Success is an addictive drug. In a league founded upon the principles of capitalism and consumerism, supporters and pundits are hardwired to demand constant improvement. Finish third last year? We need to challenge for the title. Champions League last 16? We must do better. The impossibility of every club improving their position is lost on some.
But success also too easily becomes normalised, and so too does overachievement. Because Tottenham are the only club to finish in the top three over the last three seasons, that becomes expectation. It is too easily forgotten that only three current Premier League clubs have a lower net spend than Tottenham since June 2014.
Improve your own
If the retort to Tottenham’s parsimony is that Pochettino inherited Kane, Lloris, Vertonghen, Eriksen and Dembele, that overlooks the role he has played in the development of those – and other – players.
Every Spurs player is only too happy to wax lyrical about the role of Pochettino in their development. One of the reasons the manager is happy for wantaways to leave is because he backs himself to develop and nurture their eventual replacements.

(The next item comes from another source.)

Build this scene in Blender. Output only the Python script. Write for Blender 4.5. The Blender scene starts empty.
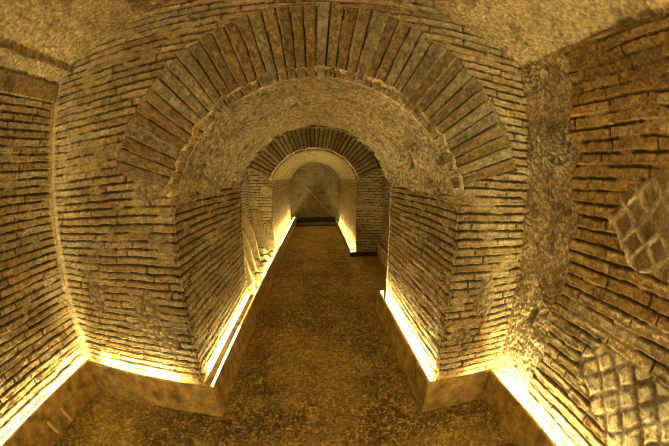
import bpy, math
import numpy as np

# All layout numbers are in units of the camera height; S turns them into metres.
S = 1.5
sc = bpy.context.scene
COL = sc.collection
PI = math.pi

# ------------------------------------------------------------------ noise
def hsh(a, b, seed=0):
    a = np.asarray(a).astype(np.int64); b = np.asarray(b).astype(np.int64)
    n = (a * 374761393 + b * 668265263 + seed * 974634777 + 12345) & 0xFFFFFFFF
    n = ((n ^ (n >> 13)) * 1274126177) & 0xFFFFFFFF
    n = ((n ^ (n >> 16)) * 2246822519) & 0xFFFFFFFF
    n = n ^ (n >> 15)
    return (n & 0xFFFFFF) / float(0xFFFFFF)

def vn(x, y, seed=0):
    xi = np.floor(x); yi = np.floor(y)
    fx = x - xi; fy = y - yi
    fx = fx * fx * (3 - 2 * fx); fy = fy * fy * (3 - 2 * fy)
    a = hsh(xi, yi, seed); b = hsh(xi + 1, yi, seed)
    c = hsh(xi, yi + 1, seed); d = hsh(xi + 1, yi + 1, seed)
    return (a * (1 - fx) + b * fx) * (1 - fy) + (c * (1 - fx) + d * fx) * fy

def fbm(x, y, seed=0, o=4):
    r = 0; amp = .5; tot = 0
    for i in range(o):
        r = r + amp * vn(x, y, seed + i * 17); tot += amp
        x = x * 2.03 + 3.1; y = y * 2.03 + 7.7; amp *= .5
    return r / tot

def worley(x, y, seed=0):
    xi = np.floor(x); yi = np.floor(y)
    f1 = np.full(x.shape, 9.); f2 = np.full(x.shape, 9.); idv = np.zeros(x.shape)
    for dx in (-1, 0, 1):
        for dy in (-1, 0, 1):
            cx = xi + dx; cy = yi + dy
            px = cx + .15 + .7 * hsh(cx, cy, seed); py = cy + .15 + .7 * hsh(cx, cy, seed + 5)
            d = np.hypot(px - x, py - y); h = hsh(cx, cy, seed + 9)
            n1 = d < f1
            f2 = np.where(n1, f1, np.minimum(f2, d)); idv = np.where(n1, h, idv)
            f1 = np.where(n1, d, f1)
    return f1, f2, idv

def sst(a, b, x):
    t = np.clip((x - a) / (b - a), 0, 1)
    return t * t * (3 - 2 * t)

def lerp(a, b, w):
    if np.ndim(a) > np.ndim(w): w = w[..., None]
    return a * (1 - w) + b * w

def colr(base, shape):
    return np.broadcast_to(np.array(base, float), tuple(shape) + (3,)).copy()

# ------------------------------------------------------------------ materials
def nd(nt, kind, loc=(0, 0)):
    n = nt.nodes.new(kind); n.location = loc
    return n

def mat_masonry(name, rough=.85, bump=.35, scale=60, dist=.006, mott=.45, spec=.25):
    m = bpy.data.materials.new(name); m.use_nodes = True
    nt = m.node_tree; b = nt.nodes['Principled BSDF']
    at = nd(nt, 'ShaderNodeAttribute'); at.attribute_name = 'Col'
    tc = nd(nt, 'ShaderNodeTexCoord')
    n1 = nd(nt, 'ShaderNodeTexNoise'); n1.inputs['Scale'].default_value = scale; n1.inputs['Detail'].default_value = 6
    n1.inputs['Roughness'].default_value = .7
    n2 = nd(nt, 'ShaderNodeTexNoise'); n2.inputs['Scale'].default_value = 4.5; n2.inputs['Detail'].default_value = 5
    nt.links.new(tc.outputs['Object'], n1.inputs['Vector']); nt.links.new(tc.outputs['Object'], n2.inputs['Vector'])
    r1 = nd(nt, 'ShaderNodeMapRange'); r1.inputs[1].default_value = .25; r1.inputs[2].default_value = .75
    r1.inputs[3].default_value = 1 - mott; r1.inputs[4].default_value = 1 + mott
    r2 = nd(nt, 'ShaderNodeMapRange'); r2.inputs[1].default_value = .25; r2.inputs[2].default_value = .75
    r2.inputs[3].default_value = .78; r2.inputs[4].default_value = 1.2
    nt.links.new(n1.outputs['Fac'], r1.inputs[0]); nt.links.new(n2.outputs['Fac'], r2.inputs[0])
    mu = nd(nt, 'ShaderNodeMath'); mu.operation = 'MULTIPLY'
    nt.links.new(r1.outputs[0], mu.inputs[0]); nt.links.new(r2.outputs[0], mu.inputs[1])
    vm = nd(nt, 'ShaderNodeVectorMath'); vm.operation = 'SCALE'
    nt.links.new(at.outputs['Color'], vm.inputs[0]); nt.links.new(mu.outputs[0], vm.inputs['Scale'])
    nt.links.new(vm.outputs[0], b.inputs['Base Color'])
    bp = nd(nt, 'ShaderNodeBump'); bp.inputs['Strength'].default_value = bump; bp.inputs['Distance'].default_value = dist
    nt.links.new(n1.outputs['Fac'], bp.inputs['Height']); nt.links.new(bp.outputs[0], b.inputs['Normal'])
    b.inputs['Roughness'].default_value = rough
    b.inputs['Specular IOR Level'].default_value = spec
    return m

def mat_noise(name, c1, c2, rough=.6, scale=8, bump=.2, stretch=(1, 1, 1), dist=.004, spec=.3):
    m = bpy.data.materials.new(name); m.use_nodes = True
    nt = m.node_tree; b = nt.nodes['Principled BSDF']
    tc = nd(nt, 'ShaderNodeTexCoord'); mp = nd(nt, 'ShaderNodeMapping'); mp.inputs['Scale'].default_value = stretch
    n1 = nd(nt, 'ShaderNodeTexNoise'); n1.inputs['Scale'].default_value = scale; n1.inputs['Detail'].default_value = 8
    n1.inputs['Roughness'].default_value = .65
    cr = nd(nt, 'ShaderNodeValToRGB'); cr.color_ramp.elements[0].position = .32; cr.color_ramp.elements[1].position = .7
    cr.color_ramp.elements[0].color = (*c1, 1); cr.color_ramp.elements[1].color = (*c2, 1)
    nt.links.new(tc.outputs['Object'], mp.inputs['Vector']); nt.links.new(mp.outputs[0], n1.inputs['Vector'])
    nt.links.new(n1.outputs['Fac'], cr.inputs[0]); nt.links.new(cr.outputs[0], b.inputs['Base Color'])
    bp = nd(nt, 'ShaderNodeBump'); bp.inputs['Strength'].default_value = bump; bp.inputs['Distance'].default_value = dist
    nt.links.new(n1.outputs['Fac'], bp.inputs['Height']); nt.links.new(bp.outputs[0], b.inputs['Normal'])
    b.inputs['Roughness'].default_value = rough; b.inputs['Specular IOR Level'].default_value = spec
    return m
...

Success creates many victims, and none more so than Pochettino. Having finished third, second and third in their last three seasons, ending fourth in 2018/19 might initially strike as regression. Given the spending of those around them, the farcical stadium uncertainty and the fatigue that 2019 will bring, it would represent an astonishing achievement.
Every time he is doubted, Pochettino responds. Every time Tottenham take a backwards step, their manager hauls them forward.
The consistency of the Argentine’s success must not become normalised. Instead, shout it from the rooftops. With less investment than his peers, Tottenham’s manager is outperforming most of them. The only hope is that Levy doesn’t take such excellence for granted. There will be no shortage of high-profile suitors.